Das alles wird durchaus sicht und hörbar in dem Film, man erfährt einiges über fast alle der Protagonisten. Mit Ausnahme des Raumfahrt-Wissenschaftlers Ruder. Dessen Funktion scheint mehr die eines Theoretikers für globale oder vielleicht eher universale Zusammenhänge zu sein, bis zurück zum Urknall. Aber so, wie seine Ausführungen über die Forschungshintergründe und -Resultate von Mondfahrt bis Teilchenbeschleuniger nie wirklich zu einem tragenden Gerüst für den reestlichen Film werden, so disparat bleiben auch die Biografien der anderen. Nur der einstige Maoist und Aktivist Willi Wottreng, der seine späte journalistische Karriere nach dem Ende der alten Weltwoche als Nachrufschreiber bei der NZZ am Sonntag beschliesst, funktioniert als „Rückgrat“ des Films so, wie es das Konzept möglicherweise vorgesehen hat. Er formuliert mit Schärfe, Witz und Selbstironie, wie sein Leben und das seiner Generation verlaufen ist.
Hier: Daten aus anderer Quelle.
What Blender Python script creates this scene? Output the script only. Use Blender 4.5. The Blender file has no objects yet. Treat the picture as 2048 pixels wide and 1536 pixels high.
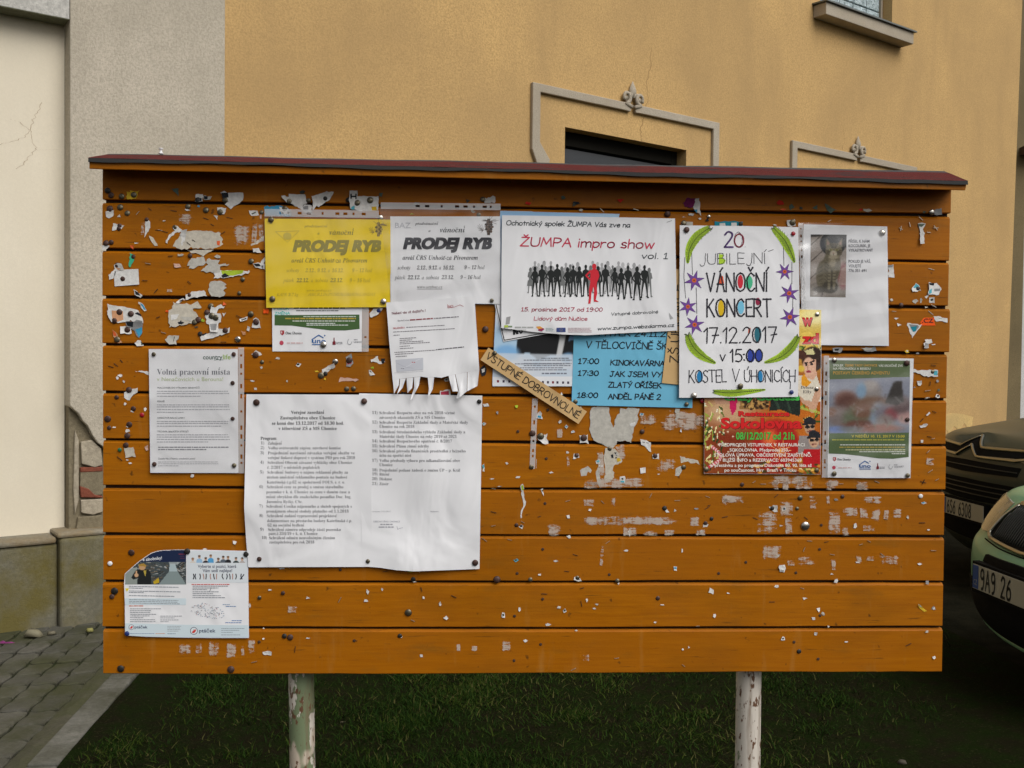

'My Genaration' Willi Wottreng ©filmcoopi
'My Genaration' Willi Wottreng ©filmcoopi

Daran hängen sich die anderen Biografien eher wie einzelne, manchmal durchaus schöne und eigene Gewächse an. In den Erzählungen aller von Ihnen blitzt immer wieder etwas Universelles auf, und manche der vor allem gegen Ende des Films in Themenblöcken organisierten Themen wie Spiritualität, Altern, Selbstzweifel und Selbst-Versicherung schaffen es sogar so etwas wie eine Durchgängigkeit der Unterschiede zu formulieren. Das sind die Momente, in denen aufblitzt, was der Film hätte sein können. Aber so, wie er jetzt, rund 18 Stunden nach seiner Uraufführung in meiner Erinnerung bleibt, treiben da nur einzelne Sätze und Momente durch meinen Kopf. Vor der Premiere im Landhaus sagte die Produzentin Valerie Fischer auf der Bühne, sie habe ursprünglich zu Veronika Minder gesagt: „Wir sollten wieder einmal einen Film über die Babyboomer machen“. Diesen Wunsch haben sie sich erfüllt, und das ist ja nicht wenig. Aber My Generation ist nicht der Film über die Babyboomer geworden, nicht einmal der Film über die Babyboomer in der Deutschschweiz. Und dabei habe ich nicht das Gefühl, falsche Ansprüche an den Film zu stellen – es sind die, die er weckt, aber nicht erfüllt.